Acid Rain is rain mixed with harmful gases from the air that can damage plants and soil.

Think of it this way

When vinegar drips onto a chalk drawing, it eats away at the chalk. Rain mixed with gases from cars and factories works the same way. The acid rain falls onto soil and breaks it down. Plants growing in that soil start to weaken and die.

Explaining acid rain by grade level

Some rain has bad stuff in it from dirty air. When this rain falls on plants, it can hurt them. You can test this by watering plants with sour water. The plants that get sour water do not grow as well.

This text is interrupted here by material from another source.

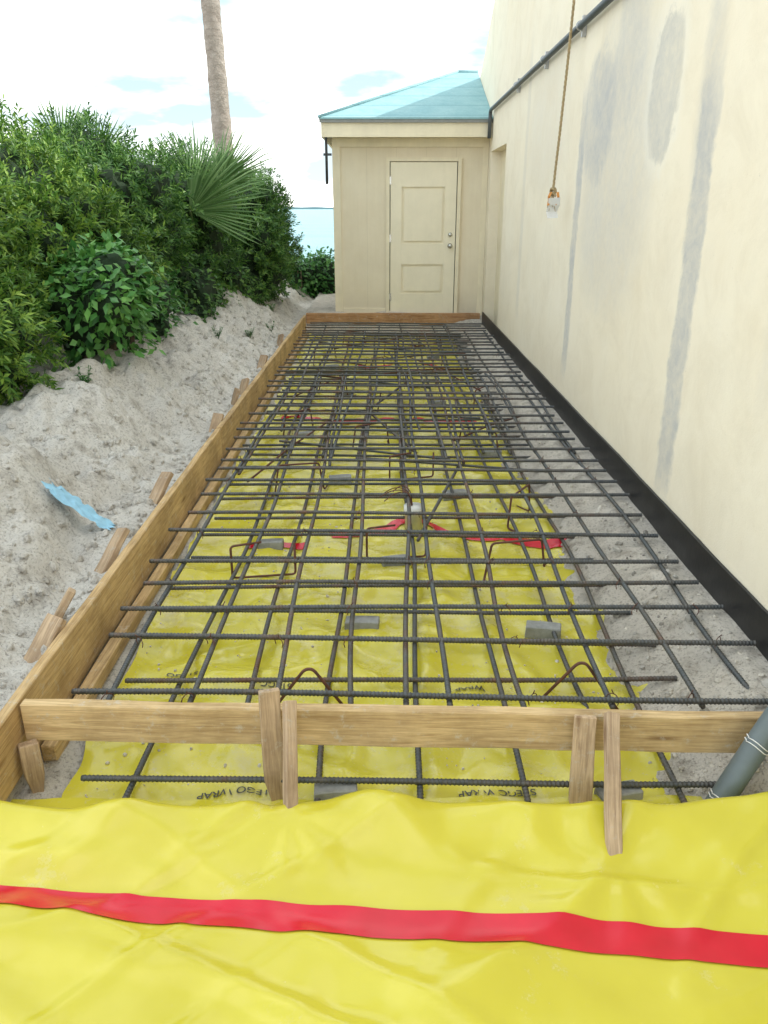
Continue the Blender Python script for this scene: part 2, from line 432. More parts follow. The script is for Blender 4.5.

Projects that explore acid rain

Acid Rain and Carrot Seed Germination

Acid rain changes soil and water chemistry, which can stop seeds from growing. In this experiment, you test whether higher acid levels reduce carrot seed germination rates.

Hard
Calcium Oxalate as Marble Protection Against Acid

When harmful gases mix with rainfall, they form a weak acid that slowly eats away at stone. Marble buildings and sculptures are especially vulnerable — they lose mass over time as the acid dissolves the surface. This experiment tests whether a calcium oxalate coating can protect marble tiles from that damage. Three tiles each weigh 100 grams at the start. One gets no coating, one gets a commercial sealant, and the third gets a coat of oxalic acid that reacts with the marble to form calcium oxalate. All three soak in vinegar for five days while you track the weight each day. The uncoated tile loses the most mass. The calcium oxalate tile and the sealant tile both hold up much better, showing how a protective layer can slow the damage acid causes to stone surfaces.

Medium
Acid Rain and Sunflower Growth

How acidic does rain need to get before sunflower seeds stop growing entirely? To find out, you water five pots of sunflower seeds with water at pH levels ranging from pH 6 — close to normal rain — down to pH 2, which is very acidic. You measure the average height of three plants in each pot every two days for two weeks. At pH 6 and pH 5, plants grow normally. At pH 4, growth slows down sharply. At pH 3 and pH 2, the seeds never sprout at all. The results show a clear threshold: below a certain pH, the acid in the water shuts down germination completely.